La Aldea de Kiang después de la muerte comienza con un lema explicativo que encontramos en las primeras páginas: Paráfrasis sobre el poema “La aldea de Kiang” del poeta chino Tu Fu, 714 -774 d. C. Al leer este lema, me sumerjo en internet a buscar el poema “La aldea de Kiang” de Tu Fu y no lo encuentro. Cambio entonces la K de Kiang por la J y allí aparece, en el primer link, “La aldea de Jiang I”, escrito ahora  por Du Fu. Luego de examinar el texto desde el computador concluyo algo ya sabido: las escrituras dialogan, la literatura no es un páramo, es una telaraña, una superficie siempre porosa. No obstante, creo si no hubiera existido la explicación de la paráfrasis no habríamos advertido nada. Llego entonces a una segunda conclusión: toda cita es agenciar un afecto.

Sí, porque las subjetividades trazan recorridos (poéticos, físicos, imaginarios) que se encuentran y bifurcan.

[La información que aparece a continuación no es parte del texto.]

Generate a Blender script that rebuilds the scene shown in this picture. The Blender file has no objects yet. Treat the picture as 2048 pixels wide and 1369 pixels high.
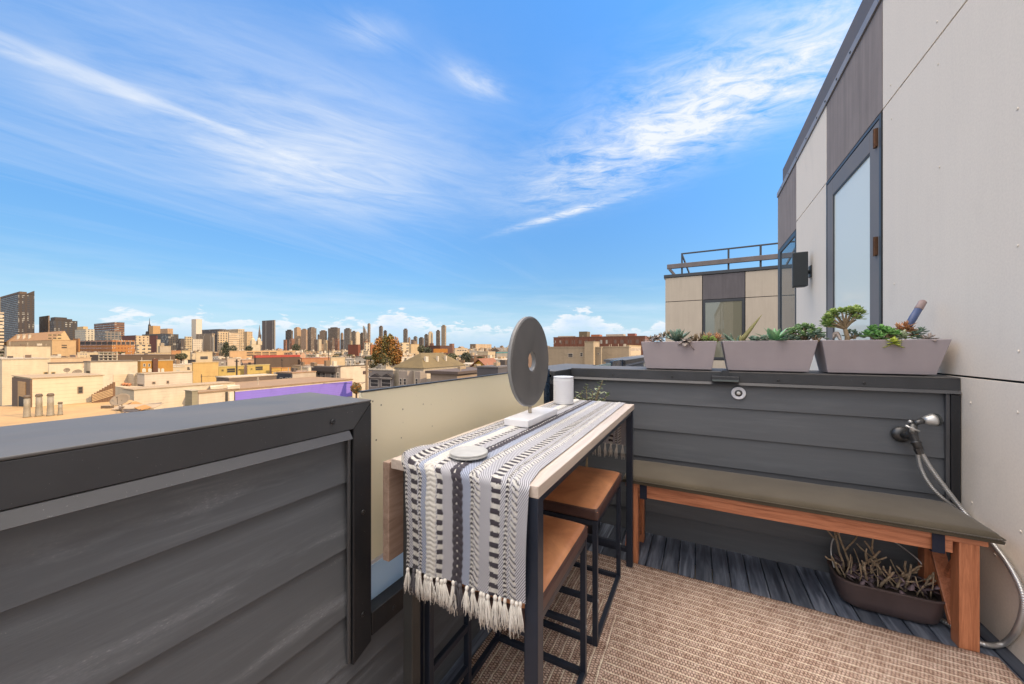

Un texto se produce por las mil voces que habitan en el escritor. (Algunos dicen que también por las mil voces que habitan en el lector, pero eso da para otra discusión que, seguramente, no nos llevará a ninguna parte, lo cual me parece muy bien).

Al comenzar este escrito señalé que La Aldea de Kiang después de la muerte talla derroteros desde la memoria, pero: ¿qué memoria encontramos en este poemario?

Sabemos que un hombre fue capturado, que vaga en el averno, que vuelve a la aldea, que se reúne con su familia, que está muerto, que al parecer todos están muertos.

(Sí, el averno, ese tópico tan paradigmático: “El matrimonio del cielo y el infierno”,La divina comedia”, “Una temporada en el infierno” y varios más que mi cabeza ahora no recuerda).

Igualmente, sabemos que este hombre llora con los más pobres, que conversa con los ancianos, que su peregrinar es un permanente acontecer que nos da cuenta de los misterios de la vida y de la muerte. Y lo que es definitivo: tenemos la certeza de que este hombre es un guerrero, porque traza un recorrido épico encaminado a recuperar una historia, detener el olvido, he ahí su misión: “la campana de la choza, que tañía sobre nuestra mesa / y resonaba en los odres, me obligaba a combatir, / aunque sea con mi corazón desaparecido”.

Sin embargo, y repito la pregunta: ¿qué memoria es ésta?

Diversas personas gramaticales intercambian sus voces en el poemario, tensionando el lenguaje y ampliando los dobleces de la fábula. No nos olvidemos que cuando se logra escapar del averno cae una estrella desde el cielo.

Existen, asimismo, ciertos significantes que se reiteran con fuerza: los odres, la túnica, el sonido (laúd, campanas). Y es que estamos en una aldea, que no se nos olvide. Una aldea que tiene su historia, y que como toda historia, nunca es personal: “Aldea muerta, gente desaparecida / nombren a Kiang para reencontrarnos junto al grano / y los licores amados, / hijos míos también muertos, interpreten siempre el laúd / como quien recibe a un hermano vuelto de la guerra”.

No puedo dejar de pensar en las delimitaciones geo/referenciales que inscriben una genealogía. Por muy distinta que ésta sea. En la poesía chilena encontramos la aldea, la comarca, el lar, la tribu, una matria, la manicomia y varias más. Claro, la poesía no es un hecho individual, y eso queda cabalmente refrendado en el último texto del libro, cuando una contundente interpelación del hablante nos señala un camino, quizás el único que debemos recorrer sin mirar hacia atrás: “Tú que yaces vivo y deleitándote / que aún no formas tu pequeña aldea / y que has visto en las palabras una forma de escalera / en cuyos peldaños colocas candados en vez de llaves / yo regreso a Kiang para advertíos / para levantar los cadáveres con mis canciones / y a mis hijos para sentarlos en mis rodillas”.

Construyamos una aldea y nunca dejemos de cantar a nuestros muertos. Así nos lo señala claramente La aldea de Kiang después de la muerte. Así nos lo dice rotundamente el poeta Cristian Cruz.